Under the regime of German foreign investment rules (AWV") the German Federal Ministry for Economic Affairs and Energy (the Ministry") is entitled to review and – in certain cases – even prohibit certain acquisitions of domestic companies by foreign investors if the acquisition affects the security of the German Federal Republic. Over the past years, this blocking instrument has become increasingly important as a political control element, especially in connection with larger, mostly Asian, investments in German companies. Further, this topic has now arrived at the EU-level; on 21 March 2019 the European Union published a regulation (EU regulation 2019/452) establishing a framework for the screening of foreign direct investments into the EU. Against this background, the question arises as to what impact this may have on real estate transactions.

Depending on the type of business of the respective target company AWV differentiates between a cross-sector" and a sector-specific" review. The latter one has stricter rules since it is only applicable to target companies involved in certain weaponry- or encryption-related businesses per se affecting German security interests. The general AWV review is the cross-sector review which applies to a direct or indirect acquisition of at least 25% of the shares in any domestic company (10% if the target company operates in the area of critical infrastructure) by a non-EU or non-EFTA company which leads to risks for public order or security of Germany. A sector-specific review applies to a non-German investment of at least 10% of the shares in a domestic company with business in the area of weaponry or IT technology to process governmental classified information which endangers the material security interests of Germany. Therefore, the transactions directly subject to review are share deals.

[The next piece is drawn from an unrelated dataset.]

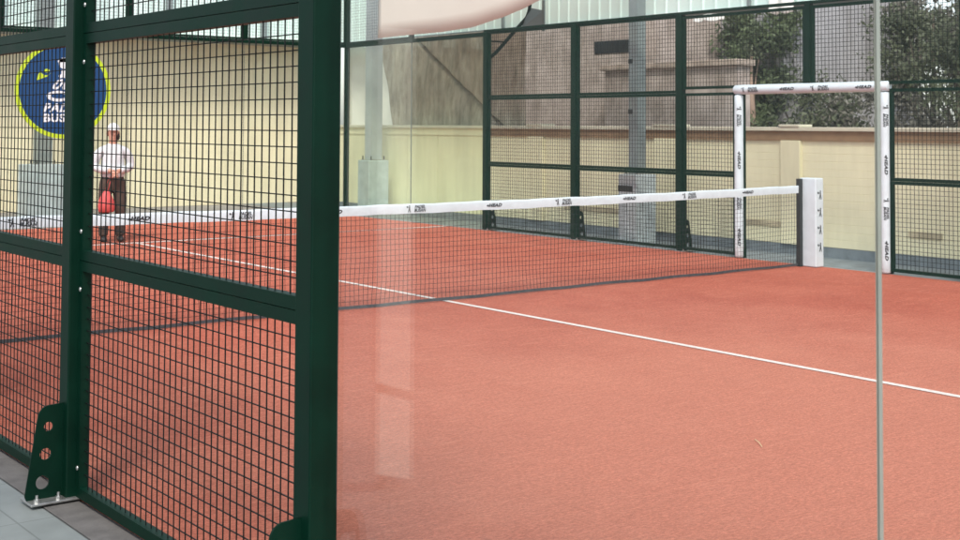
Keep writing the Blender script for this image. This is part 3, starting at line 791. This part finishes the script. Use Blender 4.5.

It is argued that in addition to the above the transfer of the individual assets of a business by way of an asset deal shall be equally subject to AWV review because it is a legal substitute to the captured share deal. Further, certain voices in literature argue that also assignment or transfer of shares or assets for security purposes, in particular as collateral in the course of the transaction financing constitute an anticipated acquisition and shall, therefore, be subject to AWV review. Although AWV expressly only refers to the acquisition of shares and thereby voting rights in a company, it cannot be ruled out that the Ministry tries to get involved in asset deals or financing of transactions. In the latter case, it is unclear whether the investor" in terms of AWV shall be the financing institute or the purchaser who tries to finance the relevant transaction.

Immediately it seems rather remote that pure real estate transactions are subjected to an examination according to the AWV. There are, however, certain property classes that can acquire special significance. One might think of land or buildings that are of central importance for the infrastructure (e.g. land suitable for Internet nodes, water supply facilities) or the function of a state (like certain government buildings or buildings in the immediate vicinity of certain state facilities).

In a nutshell, it is advisable to keep an eye on further developments. Investors should be aware of the foreign investment rules and, in the course of a transaction, may seek legal advice to protect against an unexpected unpleasant surprise.